En concreto, he buscado destacar el vínculo estrecho entre la razón pública, como razonabilidad, con cierta concepción de la religión, específicamente con la piadosa creencia en que la verdadera religión no puede contar, entre sus consecuencias, con el conflicto. Una mirada atenta a las reacciones del siglo XVII ante la controversia religiosa puede, en efecto, seguir iluminando las categorías de la discusión contemporánea. En particular, he buscado mostrar que si bien la distinción expresa entre racionalidad y razonabilidad es reciente, esta hunde sus raíces en los comienzos mismos de la tradición liberal, e incluso, antes que en Locke, en movimientos como el socinianismo. Si se toma debida conciencia de ese hecho, se puede ver que el requisito de razonabilidad no solo no es idéntico a la búsqueda de mayor comprensión recíproca entre los ciudadanos, sino que incluso puede pasar por dejar completamente de lado dicha aspiración. El minimalismo de los proyectos "razonables" los vuelve en apariencia más digeribles, aceptables; pero no los vuelve más comprensibles. La afirmación de que "Jesús es el Mesías" ciertamente puede ser objeto de aceptación más sencilla que una dogmática plenamente desarrollada; pero bien cabe preguntarse si, en ausencia del resto del edificio doctrinal, "Jesús es el Mesías" sigue teniendo algún significado coherente que pueda ser rechazado o al que se pueda asentir. Encontrar, empero, sentido a tal objeción presupone que racionalidad y razonabilidad sean concebidas en mayor relación recíproca que la que caracteriza a su historia, de Locke a Rawls.

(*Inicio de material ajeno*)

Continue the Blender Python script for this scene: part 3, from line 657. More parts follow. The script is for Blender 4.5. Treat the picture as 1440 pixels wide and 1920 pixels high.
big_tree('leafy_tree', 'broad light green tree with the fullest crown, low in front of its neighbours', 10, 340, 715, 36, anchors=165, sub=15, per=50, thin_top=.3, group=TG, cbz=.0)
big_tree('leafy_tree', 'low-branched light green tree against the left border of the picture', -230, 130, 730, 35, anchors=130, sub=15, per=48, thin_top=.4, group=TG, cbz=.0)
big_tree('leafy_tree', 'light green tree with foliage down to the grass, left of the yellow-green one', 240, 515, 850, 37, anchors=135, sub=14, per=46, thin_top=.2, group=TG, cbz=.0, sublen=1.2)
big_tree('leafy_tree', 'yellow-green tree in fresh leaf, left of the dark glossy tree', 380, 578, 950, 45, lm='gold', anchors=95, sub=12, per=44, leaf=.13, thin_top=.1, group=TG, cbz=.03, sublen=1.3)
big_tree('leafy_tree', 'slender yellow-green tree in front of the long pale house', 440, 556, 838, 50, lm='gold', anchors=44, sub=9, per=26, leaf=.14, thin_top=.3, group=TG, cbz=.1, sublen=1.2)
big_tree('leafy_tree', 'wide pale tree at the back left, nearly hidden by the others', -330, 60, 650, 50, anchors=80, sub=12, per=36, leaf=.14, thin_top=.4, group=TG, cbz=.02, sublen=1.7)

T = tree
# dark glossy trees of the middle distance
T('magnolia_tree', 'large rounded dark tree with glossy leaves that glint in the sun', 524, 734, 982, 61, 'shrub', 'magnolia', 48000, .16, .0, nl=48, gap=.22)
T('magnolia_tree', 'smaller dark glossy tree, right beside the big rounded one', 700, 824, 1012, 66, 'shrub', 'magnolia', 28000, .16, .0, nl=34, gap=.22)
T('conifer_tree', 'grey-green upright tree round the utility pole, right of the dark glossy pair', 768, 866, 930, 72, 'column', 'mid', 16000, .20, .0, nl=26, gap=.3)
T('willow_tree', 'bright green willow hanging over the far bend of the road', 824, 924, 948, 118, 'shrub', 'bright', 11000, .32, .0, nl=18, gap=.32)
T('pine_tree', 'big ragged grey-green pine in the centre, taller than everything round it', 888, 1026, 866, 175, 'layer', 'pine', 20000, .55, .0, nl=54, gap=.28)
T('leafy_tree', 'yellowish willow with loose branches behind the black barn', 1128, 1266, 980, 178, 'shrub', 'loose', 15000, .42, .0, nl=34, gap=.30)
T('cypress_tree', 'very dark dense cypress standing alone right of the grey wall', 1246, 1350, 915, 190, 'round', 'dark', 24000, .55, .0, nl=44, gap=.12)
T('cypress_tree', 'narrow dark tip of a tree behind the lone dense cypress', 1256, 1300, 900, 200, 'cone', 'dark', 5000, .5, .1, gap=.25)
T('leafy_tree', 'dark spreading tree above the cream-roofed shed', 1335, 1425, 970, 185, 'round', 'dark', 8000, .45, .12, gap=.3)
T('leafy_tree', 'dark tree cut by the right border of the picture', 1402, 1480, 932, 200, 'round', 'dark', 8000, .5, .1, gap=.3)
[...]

Dado este ímpetu religioso tras el ideal de razonabilidad, y dada su bifurcación respecto de la racionalidad, cabe dudar que le competa fijar los términos de la deliberación pública. Tal conclusión no echa por tierra todo el ideal de la razón pública, ni menos aún las importantes preguntas que llevaron a que alguna vez fuera formulado. Después de todo, pace Heráclito, en el mundo moderno no es problema de durmientes sino de los despiertos el no ver ya algo en común. Bien podría decirse, sin embargo, que el diagnóstico precedente puede contribuir a asignar renovada importancia al hecho de que Kant prefiriera hablar de "uso público de la razón" antes que de "razón pública". Quitada su sustantivación, así como el requisito de razonabilidad, bien puede que el uso público de la razón vuelva a constituirse en un ideal capaz de dar voz igual y libre a los libres e iguales.


Notas

1 Esta declaración de un parlamentario inglés es citada por Cooper (2011 139). Para la caracterización del socinianismo y su papel en las controversias filosóficas del periodo, véase Mortimer (2010) y Lim (2012). Para su influencia sobre Locke, véase Marshall (1994 384-451).
2 Como denuncia del ateísmo puede verse en los siguientes títulos: Richard Baxter, The Unreasonableness of Infidelity (1655); Richard Bentley, The Folly and Unreasonableness of Atheism (1693). Incluso más frecuente es como denuncia de las iglesias independientes: Benjamin Hoadly, The Reasonableness of Conformity to the Church of England (1703); John Norris, A Discourse Concerning the Pretended Religious as Sembling in Private Conventicles: Where in the Unlawfulness and Unreasonableness of It is Fully Evinced by Several Arguments (1685); Edward Stillingfleet, The Unreasonableness of Separation (1681).